How a Forager Reads a Food Magazine or Cookbook



As a forager, I never look at food magazines or cookbooks for what they are. Instead, I see how the recipes contained in those publications can be transformed with my favorite wild foods. I don't see straightforward dishes. Rather, I envision ways to tweak almost every recipe so that it can use my beloved local wild foods. For the purpose of this post, I'll walk you through the process of reading recipes with the eyes of a forager using the April 2015 issue of Bon Appétit magazine and one of my favorite cookbooks, Bar Tartine.

Spotting High-End Ingredients You Can Forage Yourself

The first way to look at food magazines and cookbooks as a forager is to ask, "what are the ingredients that would be a high-end grocery store purchase for this publication, but might be something I can forage myself?" In the spring, magazines and cookbooks love to feature recipes for ramps, watercress, and morels. Those are all things you can forage in the correct environment. Hooray! As a forager, with an eye toward a good, clean, sustainable harvest, you can have the same ingredients food freaks cherish for free. You win.

Take, for example, the recipe for Pork Shoulder Cutlets with Fennel and Asparagus Salad in Bon Ap. The salad calls for fennel, shaved asparagus, onion, and parsley dressed in lemon juice and olive oil. The recipe uncomplicated and bright, definitely a salad I would make when I have a bag of newly harvested feral asparagus. I might even triple the amount of asparagus in the recipe if my spots were having a good year.

Now, diving into Bar Tartine, I see a recipe for Farmer's Cheese Dumplings with Mushroom Broth. The broth in this recipe calls for two pounds of wild mushrooms. That would be one heck of an expensive recipe if I were to purchase the mushrooms. However, as a mushroom hunter, I have access to mushrooms most of the year, whether it's fresh morels, porcini, or chanterelles during the growing season, or my dried supply the rest of the year. As a forager, it's fun to have access to the ingredients that are coveted by chefs and be able to make luxurious recipes that might otherwise be out of reach.

Learn to Make Wild Food Substitutions for Conventional Ingredients


Next, think about flavor profiles of key ingredients, and how you can substitute a similar wild plant.
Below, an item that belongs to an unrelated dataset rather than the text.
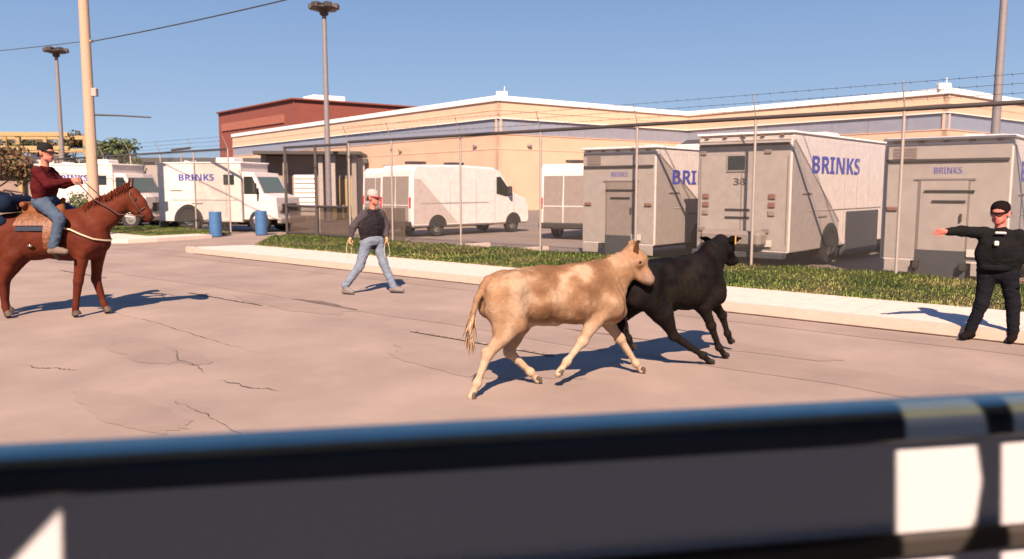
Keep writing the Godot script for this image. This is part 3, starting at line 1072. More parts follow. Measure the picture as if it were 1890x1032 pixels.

Does a recipe call for sorrel? Think of the lemon-y wild greens that you know, like dock and wood sorrel. Does a recipe suggest a peppery green like arugula? That's where you can use a tender wild mustard or dandelions. Think beyond the greens, too. See a recipe for peaches? Use your local wild plums. Look, one that calls for almond meal! That's your chance to substitute in leached acorn flour. Always consider corresponding flavors and how they can be substituted. If you can do that, you will be a wild foods cooking master.

This month's Bon Appétit has a recipe for a Rhubarb-Almond Cake. Right away, my brain makes the switch-out of knotweed for rhubarb. I could also use dock petioles in place of the rhubarb. Both knotweed and dock petioles have a similar tart flavor to rhubarb, and could be directly substituted into the recipe. Knotweed and almond cake, anyone? I'd eat that.

Thumbing through Bar Tartine, a recipe for Chilled Buttermilk and Cucumber Soup catches my eye. I know that the tender hearts of cattail shoots taste very much like cucumber and be substituted into this recipe which also uses a little fennel and onion. Come to think of it, I've got buttermilk in the fridge, and the cattails just started up last week.

Reading with a "Forager's Eye"


Learning to read with a forager's eyes is a skill that anyone with even a casual interest in wild foods can use to their advantage. Once you know how to spot high-end ingredients that can be foraged and how to swap wild food for conventional ingredients, a whole new world of cooking opens up. You can look at any cooking publication from any era, and instantly imagine how to rock out the recipes with foraged foods you have at hand.  Knowing how to incorporate local wild plants into recipes can be a great way to learn to love those plants and make them a staple in the kitchen.